How to read John Ashbery

One seldom finds really helpful articles on poetry. Meghan O'Rourke explains how to read Ashbery: "First, bear in mind that Ashbery's subjects are big ones—time, memory, nostalgia—so don't get frustrated by what may seem vague. Second, trust yourself. If you're bored, skip the poem, or skim. But make sure to stay receptive to the farcical comedy in the poems, which often arrives out of nowhere—like a deadpan subway announcer in a good mood. Third, Ashbery's most famous rhetorical ambiguities—the odd, nonsensical language, the ever-shifting array of pronouns, the abrupt shifts in diction—are not totally without a center.

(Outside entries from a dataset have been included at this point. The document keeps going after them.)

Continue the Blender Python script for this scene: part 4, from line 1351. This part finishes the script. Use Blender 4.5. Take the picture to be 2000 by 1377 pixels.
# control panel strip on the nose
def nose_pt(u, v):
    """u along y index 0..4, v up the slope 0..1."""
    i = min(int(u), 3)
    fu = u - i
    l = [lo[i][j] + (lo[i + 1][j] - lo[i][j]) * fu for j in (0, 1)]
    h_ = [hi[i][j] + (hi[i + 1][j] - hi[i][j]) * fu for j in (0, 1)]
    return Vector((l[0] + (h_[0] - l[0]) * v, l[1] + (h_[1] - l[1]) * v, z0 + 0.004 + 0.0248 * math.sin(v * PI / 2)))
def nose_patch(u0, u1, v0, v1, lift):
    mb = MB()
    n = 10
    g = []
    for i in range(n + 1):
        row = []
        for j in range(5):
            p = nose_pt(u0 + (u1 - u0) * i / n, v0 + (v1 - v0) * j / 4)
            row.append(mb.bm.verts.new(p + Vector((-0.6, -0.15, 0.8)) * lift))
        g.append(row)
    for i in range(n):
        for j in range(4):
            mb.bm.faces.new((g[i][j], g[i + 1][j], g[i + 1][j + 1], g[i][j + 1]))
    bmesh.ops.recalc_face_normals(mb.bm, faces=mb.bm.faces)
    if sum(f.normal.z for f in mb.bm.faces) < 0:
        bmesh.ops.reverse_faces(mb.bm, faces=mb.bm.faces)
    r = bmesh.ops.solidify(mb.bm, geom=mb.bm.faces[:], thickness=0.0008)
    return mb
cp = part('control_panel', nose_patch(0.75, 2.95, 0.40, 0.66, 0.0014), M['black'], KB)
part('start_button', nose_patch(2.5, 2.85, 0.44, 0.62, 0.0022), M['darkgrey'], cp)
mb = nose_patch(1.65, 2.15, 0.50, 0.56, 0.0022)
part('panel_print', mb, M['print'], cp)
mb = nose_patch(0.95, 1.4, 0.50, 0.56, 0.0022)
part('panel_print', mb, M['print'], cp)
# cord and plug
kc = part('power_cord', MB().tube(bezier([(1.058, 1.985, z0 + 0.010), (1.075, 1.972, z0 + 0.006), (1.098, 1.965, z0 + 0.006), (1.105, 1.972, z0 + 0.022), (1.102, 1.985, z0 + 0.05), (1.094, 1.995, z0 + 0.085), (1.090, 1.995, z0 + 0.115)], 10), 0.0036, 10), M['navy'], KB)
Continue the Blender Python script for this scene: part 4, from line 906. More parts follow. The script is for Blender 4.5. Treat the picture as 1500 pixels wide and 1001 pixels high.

He considers his poems to be, like Jasper Johns' paintings, a kind of "organized chaos." Imagine the poems as a series of different self-revising, self-interrupting voices—the different voices we use to talk to ourselves in our own minds (incantatory, exhortatory, scolding, disgusted, delighted, genial, nonsensical) that belong to the different characters we carry around in our own heads. Notice, too, that Ashbery frequently substitutes an unexpected word for a familiar one—"the bee's hymn," say, rather than "the bee's hum." Ashbery, who cut his teeth on the surrealists and the Dadaist poets—Tristan Tzara, Guillaume Apollinaire—as well as Elizabeth Bishop and Wallace Stevens, is trying to renovate a language that to him seems exhausted and cliché-riddled." Megan, please do this for more poets.